Ai nostri fini, ciò significa che se faremo questi test aumenterà il numero di studenti che impareranno a farli, mentre resterà un gruppo che continuerà a non trovarsi a proprio agio in questo contesto (e non è detta che si tratti di studenti impreparati o incapaci) a cui auguro di non doversi misurare più avanti con questo tipo di prove.

Per tutte queste ragioni, non propongo di sostituire i test a risposta chiusa alle modalità per noi classiche di verifica, ma di integrarle e aggiungersi ad altre attività che quest’anno, anche su vostro suggerimento, vorrei incentivare o introdurre, come alcuni lavori sui testi filosofici e analisi di immagini.

Credo che l’uso di strumenti diversi possa rassicurarvi sull’affidabilità dei risultati e abbassare il rischio di sorprese, ma vorrei anche che se di cattive sorprese dobbiamo parlare, queste avvengano qui, in un contesto riflessivo in cui certe abilità possono essere allenate tranquillamente e comprese per ciò che significano davvero. Qui, dove possiamo usarle senza che diventino subito un voto e in cui possiamo persino giocare con esse.

Insomma, vorrei aiutarvi a controllare questi test per evitare che siano loro a controllare voi.

Usare questi test vi allenerà a risolverli più facilmente e, a mio avviso, vi aiuterà a curare la vostra preparazione più meticolosamente e a studiare in modo più concentrato con vantaggi innegabili in vista dell’esame. Capacità e risorse niente affatto trascurabili che i filosofi possono acquisire senza rinunciare alle proprie specificità o tradire se stessi.

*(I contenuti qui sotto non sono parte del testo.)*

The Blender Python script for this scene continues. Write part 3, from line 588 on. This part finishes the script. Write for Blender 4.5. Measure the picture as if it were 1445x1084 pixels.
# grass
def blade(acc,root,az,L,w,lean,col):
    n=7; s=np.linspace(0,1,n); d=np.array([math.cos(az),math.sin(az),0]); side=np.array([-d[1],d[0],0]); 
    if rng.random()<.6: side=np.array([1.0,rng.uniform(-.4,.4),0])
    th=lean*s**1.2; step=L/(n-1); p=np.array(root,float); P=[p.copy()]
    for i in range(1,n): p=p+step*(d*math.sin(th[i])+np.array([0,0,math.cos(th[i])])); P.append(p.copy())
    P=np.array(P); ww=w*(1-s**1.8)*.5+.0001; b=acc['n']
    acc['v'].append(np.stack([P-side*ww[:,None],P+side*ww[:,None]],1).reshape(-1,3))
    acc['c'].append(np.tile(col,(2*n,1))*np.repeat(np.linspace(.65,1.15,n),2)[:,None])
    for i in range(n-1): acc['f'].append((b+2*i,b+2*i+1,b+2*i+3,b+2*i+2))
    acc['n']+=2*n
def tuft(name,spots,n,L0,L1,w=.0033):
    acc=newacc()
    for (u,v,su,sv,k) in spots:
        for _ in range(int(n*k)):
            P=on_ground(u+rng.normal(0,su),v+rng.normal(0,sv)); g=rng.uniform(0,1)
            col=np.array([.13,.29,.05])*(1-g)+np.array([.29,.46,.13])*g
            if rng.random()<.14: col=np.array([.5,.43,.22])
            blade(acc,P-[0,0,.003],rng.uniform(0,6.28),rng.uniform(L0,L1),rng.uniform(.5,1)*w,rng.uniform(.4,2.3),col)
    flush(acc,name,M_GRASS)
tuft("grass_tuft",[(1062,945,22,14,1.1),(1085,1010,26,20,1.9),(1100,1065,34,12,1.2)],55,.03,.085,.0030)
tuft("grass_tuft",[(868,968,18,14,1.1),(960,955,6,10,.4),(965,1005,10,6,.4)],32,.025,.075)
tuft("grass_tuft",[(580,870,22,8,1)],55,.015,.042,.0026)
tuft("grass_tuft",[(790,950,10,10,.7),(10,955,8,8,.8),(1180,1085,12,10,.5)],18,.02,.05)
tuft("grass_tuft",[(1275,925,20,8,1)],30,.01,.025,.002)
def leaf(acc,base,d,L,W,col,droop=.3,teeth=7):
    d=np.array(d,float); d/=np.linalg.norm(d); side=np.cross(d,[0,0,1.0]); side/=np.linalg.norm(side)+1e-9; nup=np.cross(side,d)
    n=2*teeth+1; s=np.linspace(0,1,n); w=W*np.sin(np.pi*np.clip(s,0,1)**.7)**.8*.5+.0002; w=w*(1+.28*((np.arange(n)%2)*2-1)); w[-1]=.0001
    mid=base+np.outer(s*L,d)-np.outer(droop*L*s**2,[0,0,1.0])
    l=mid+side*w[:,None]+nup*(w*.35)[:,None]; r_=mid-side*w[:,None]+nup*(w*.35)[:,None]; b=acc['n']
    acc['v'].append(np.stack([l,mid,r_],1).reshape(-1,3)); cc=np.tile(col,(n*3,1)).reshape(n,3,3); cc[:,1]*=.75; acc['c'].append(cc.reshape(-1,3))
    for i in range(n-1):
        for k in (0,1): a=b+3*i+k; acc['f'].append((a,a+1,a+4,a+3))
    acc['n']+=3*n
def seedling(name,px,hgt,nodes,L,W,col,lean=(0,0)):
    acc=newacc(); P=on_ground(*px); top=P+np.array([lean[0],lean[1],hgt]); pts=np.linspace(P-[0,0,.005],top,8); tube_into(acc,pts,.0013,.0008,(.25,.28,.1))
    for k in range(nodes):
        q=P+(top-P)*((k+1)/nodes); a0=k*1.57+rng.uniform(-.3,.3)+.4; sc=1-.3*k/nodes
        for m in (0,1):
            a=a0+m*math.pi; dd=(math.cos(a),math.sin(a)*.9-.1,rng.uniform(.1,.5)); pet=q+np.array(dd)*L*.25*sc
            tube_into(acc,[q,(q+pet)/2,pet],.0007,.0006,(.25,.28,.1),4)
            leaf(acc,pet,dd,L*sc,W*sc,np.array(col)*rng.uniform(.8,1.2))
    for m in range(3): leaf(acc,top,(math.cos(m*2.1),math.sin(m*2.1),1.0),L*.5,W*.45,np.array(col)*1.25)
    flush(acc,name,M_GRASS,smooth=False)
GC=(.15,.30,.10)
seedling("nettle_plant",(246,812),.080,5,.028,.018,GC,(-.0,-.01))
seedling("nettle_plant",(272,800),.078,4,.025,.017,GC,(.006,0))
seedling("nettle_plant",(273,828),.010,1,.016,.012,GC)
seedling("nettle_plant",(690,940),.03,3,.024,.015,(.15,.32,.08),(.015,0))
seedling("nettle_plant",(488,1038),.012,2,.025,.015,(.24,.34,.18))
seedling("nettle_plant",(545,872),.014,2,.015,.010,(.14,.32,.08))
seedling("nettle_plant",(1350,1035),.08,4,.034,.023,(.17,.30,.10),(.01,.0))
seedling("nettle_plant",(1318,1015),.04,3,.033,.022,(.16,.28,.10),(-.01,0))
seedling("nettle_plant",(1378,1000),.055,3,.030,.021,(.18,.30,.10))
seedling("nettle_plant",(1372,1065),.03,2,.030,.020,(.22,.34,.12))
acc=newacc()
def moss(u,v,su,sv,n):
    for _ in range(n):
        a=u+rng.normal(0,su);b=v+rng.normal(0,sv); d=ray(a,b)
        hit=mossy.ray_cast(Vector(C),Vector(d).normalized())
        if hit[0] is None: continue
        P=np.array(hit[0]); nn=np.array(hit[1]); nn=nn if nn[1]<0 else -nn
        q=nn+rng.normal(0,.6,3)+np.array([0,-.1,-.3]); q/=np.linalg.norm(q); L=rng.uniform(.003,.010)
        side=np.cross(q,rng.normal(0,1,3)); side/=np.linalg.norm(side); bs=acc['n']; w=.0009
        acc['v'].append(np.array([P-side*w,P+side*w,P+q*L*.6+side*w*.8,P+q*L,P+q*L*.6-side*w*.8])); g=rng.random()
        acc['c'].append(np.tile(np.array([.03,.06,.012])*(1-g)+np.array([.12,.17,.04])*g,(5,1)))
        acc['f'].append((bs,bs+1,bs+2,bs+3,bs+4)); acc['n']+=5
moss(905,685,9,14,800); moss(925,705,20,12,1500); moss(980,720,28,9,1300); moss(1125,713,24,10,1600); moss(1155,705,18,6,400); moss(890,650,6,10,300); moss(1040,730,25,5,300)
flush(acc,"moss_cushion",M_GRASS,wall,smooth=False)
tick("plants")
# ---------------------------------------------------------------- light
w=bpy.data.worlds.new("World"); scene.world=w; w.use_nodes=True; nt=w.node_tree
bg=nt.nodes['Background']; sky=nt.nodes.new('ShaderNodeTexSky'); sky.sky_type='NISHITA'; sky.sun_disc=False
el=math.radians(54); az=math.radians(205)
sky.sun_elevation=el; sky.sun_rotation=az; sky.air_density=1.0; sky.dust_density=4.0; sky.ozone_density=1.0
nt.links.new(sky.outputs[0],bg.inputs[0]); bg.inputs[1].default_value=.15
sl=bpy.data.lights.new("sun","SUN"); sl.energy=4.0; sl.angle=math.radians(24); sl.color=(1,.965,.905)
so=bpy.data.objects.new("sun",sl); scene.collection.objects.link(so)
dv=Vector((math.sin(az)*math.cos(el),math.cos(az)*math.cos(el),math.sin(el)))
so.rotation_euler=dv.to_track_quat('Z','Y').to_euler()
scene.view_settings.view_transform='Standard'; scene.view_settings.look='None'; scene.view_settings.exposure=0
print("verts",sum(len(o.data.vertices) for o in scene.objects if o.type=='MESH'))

Non intendo imporveli, ma apro ufficialmente la discussione: decideremo se mantenerli dopo aver sentito l’opinione di tutti (opinione, non mugugno).

Prof.

 

 

Ecco come andò a finire.

Affrontarono la cosa in una delle nostre consuete discussioni. Chiesero spiegazioni, qualcuno volle approfondire leggendosi qualche articolo pedagogico sugli effetti delle prove di verifica [due ragazze intenzionate ad iscriversi a Scienze della Formazione Primaria per diventare insegnanti] poi, decisero all’unanimità che se quello era ciò che li attendeva era meglio conoscerlo, capirlo e cercare di non farsi fregare.